Elsewhere in the genius department, three from Cannes cross the Atlantic for their North American debuts. Todd Haynes deconstructs Dylan in his hugely anticipated (and by all accounts brilliant) I'm Not There. Hou Hsiao-hsien contemplates Paris (and Juliette Binoche) in his surpassingly tender Flight of the Red Balloon. And Harmony Korine details the friendship between two celebrity impersonators (Diego Luna as Michael Jackson and Samantha Morton as Marilyn Monroe) in Mister Lonely, co-staring Werner Herzog as a film director who parachutes nuns over Central America. OK, so maybe genius is a bit of stretch there, but I'm as curious about the reject from the class of Cannes '07 as I am for such honor-roll students as No Country For Old Men, the Coen brothers' acclaimed Cormac McCarthy adaptation, Cristian Mungiu's Palme d'Or winner, 4 Months, 3 Weeks and 2 Days, and Gus Vant Sant's Paranoid Park.
Personal agenda wrestles with professional obligation for the festival reporter, so even though I should make a point to see Nothing Is Private, the latest from the overrated Alan Ball (American Beauty, Six Feet Under), I won't go out of my way if it interferes with Before I Forget, the latest from the underrated actor-director Jacques Nolot. Kick back for the same old same old with a new Woody Allen flick (Cassandra's Dream), or brace for Takashi Miike's possibly excellent, potentially intolerable Sukiyaki Western Django? Michael Moore has a new documentary about the 2004 election (Captain Mike Across America), but Arthur Dong's look at Chinese experience in Hollywood sounds more compelling.

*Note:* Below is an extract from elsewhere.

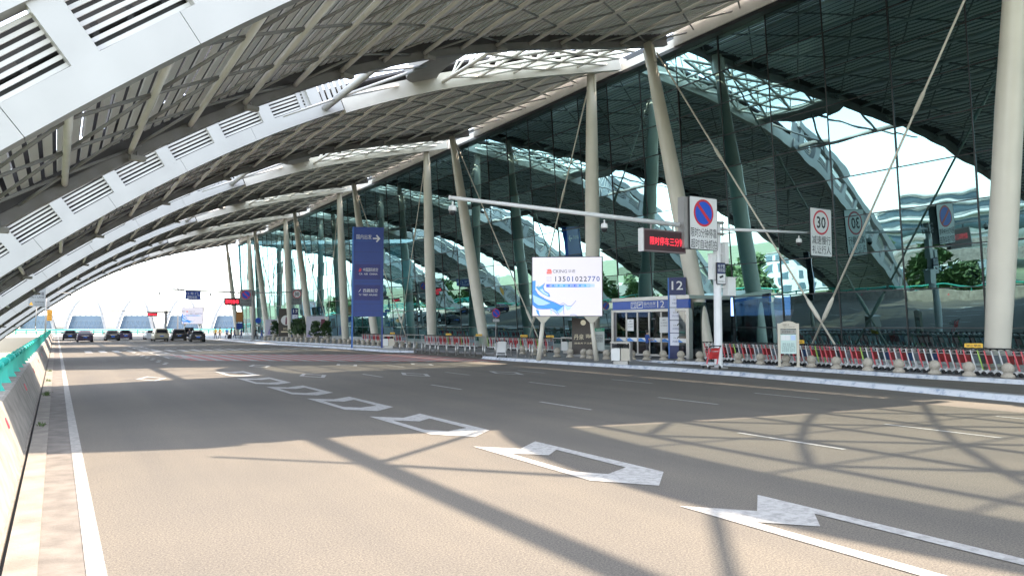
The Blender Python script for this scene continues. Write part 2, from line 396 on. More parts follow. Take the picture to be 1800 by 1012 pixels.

This much is settled: I'll be lining up with the rest — and everyone will be in line — to catch Warner Bros.' troubled The Assassination of Jesse James by the Coward Robert Ford, an epic western starring Brad Pitt and Casey Affleck that's either a poetic masterpiece or a complete mess, depending on whom you ask. Toronto may have a reputation as a friendly, easygoing event, but anyone standing between me and George A. Romero's Diary of the Dead can expect to have his face bitten off.